Carey’s analysis is less significant on its merits — everyone in Washington has political opinions — than for the think tank it emerged from. Lexington gets cash from defense contractors like Boeing and Northrop Grumman, reaping what its chief operating officer once called “quite a significant” amount of cash from them. (The non-profit Lexington’s total revenue haul in 2009, from all its donors, was$2,451,505, according to its tax records.) That officer, Loren Thompson, also gets consulting moneyfrom defense contractors directly, as he runs a for-profit defense consulting firm called Source Associates. Other think tanks in Washington get defense industry dollars — including the Brookings Institution, which counts Danger Room boss Noah Shachtman as a non-resident fellow. But among D.C.’s policy shops, Lexington is the most reliable advocate of that’s industry’s interests.

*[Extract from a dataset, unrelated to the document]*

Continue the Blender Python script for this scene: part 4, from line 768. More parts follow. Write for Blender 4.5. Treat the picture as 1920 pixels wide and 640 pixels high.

It’s not just that Lexington has bashed the Obama administration for its efforts at pruning the defense budget. When aerospace firms peddle the dubious line that prospective defense cuts could cost the economy one million jobs, Thompson promotes it — and blames Obama for impending economic doom and not, say, the GOP-led House that made deficit reduction a priority. When Defense Secretary Leon Panetta urges against deep defense cuts, Thompson proclaims it a problem for Obama’s reelection. Army’s getting rid of some of its equipment modernization? Thompson has a question of his own: “Does anybody in the Obama Administration understand that killing such programs nearly guarantees soldiers will die unnecessarily in future wars?
Thompson’s colleague, Dan Goure, warned that potential defense budget cuts pose “intolerable risks to national security” and so “defense industry leaders need to make it clear to our political leaders that proposed draconian cuts in defense spending will mean the loss of irreplaceable production, engineering and design capability.” And on and on and so forth. (Although, in fairness, they sometimes go after the Obama Pentagon’s critics, too.)
There’s no evidence that Thompson, Goure, and Carey are insincere in their beliefs. Chances are, they work at an industry-aligned think tank because they generally think the Lockheeds and the Northrops of the world have the clearest view of the geopolitical landscape. Of course, the money doesn’t exactly hurt.
Obama has cut the rate of growth of the defense budget. That will inevitably attract opposition from the defense industry. Romney, by contrast, has yet to meet a defense spending idea he didn’t like. His plan to beef up the Navy will mean a windfall of cash for industry.
What’s notable is the discrepancy between the intensity of the industry’s opposition to Obama and therelatively mild cuts Obama has made. The defense budget in 2013 will be about the same size as it was in 2007.
Asked if the defense industry wanted to see Obama lose, Carey replied, “I don’t know. It’s a big sector, a big industry. I’m not sure it’s formed an opinion, and it’s got a heck of a lot of Democrats.” Perhaps: asthis breakdown of defense industry political donations shows, the big military contractors tend to hedge its bets. But the defense industry’s favorite think tank hasn’t.